U.S. environmental groups echo aviation industry’s call for ICAO to adopt global emissions cap this year

Environmental Defense Fund and Natural Resources Defense Council today echoed the new call by the International Air Transport Association (IATA), a trade body comprising 240 airlines worldwide, for governments to agree this September on a single global cap on emissions of international flights to take effect in 2020.

NGOs today echoed IATA’s call for an agreement this year on a global cap on aviation emissions. Photo credit: Flickr user Mike Miley

The NGOs issued their call in response to a resolution, adopted today at IATA’s annual general meeting in Cape Town, that urges its member airlines to “strongly encourage governments” to adopt such a single global measure at this year’s International Civil Aviation Organisation (ICAO) Assembly.
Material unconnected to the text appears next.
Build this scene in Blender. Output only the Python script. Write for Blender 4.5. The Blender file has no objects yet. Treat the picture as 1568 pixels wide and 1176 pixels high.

The resolution gives governments a set of principles on how governments could 1) establish procedures for a single market-based measure, and 2) integrate a single market-based measure as part of an overall package of measures to achieve the industry’s goal of having “carbon-neutral growth by 2020.”

In a statement today, Annie Petsonk, EDF’s International Counsel, said:

IATA has opened the door, now it is time for governments to walk through it this September. This is the signal that governments have been seeking.

Not all the elements offered in IATA’s resolution will fully address aviation’s contribution to climate change, the NGOs cautioned. Our colleagues at Transport & Environment and Aviation Environment Federation have issued their own comments on the resolution, as has Carbon Market Watch and NRDC’s Jake Schmidt.

In advance of IATA’s general meeting in Cape Town, 11 global NGOs sent a letter to IATA Director General Tony Tyler calling on IATA to act on market-based measures. The environment, development, community and science groups said in the letter:

To be credible, such measures must include targets compatible with climate science, strong provisions to ensure the environmental credibility of the traded units, limited access to offsets and strict provisions to ensure compliance.

Aviation is already the world’s seventh largest polluter, and if emissions from the industry are left unregulated, they’re expected to double by 2030.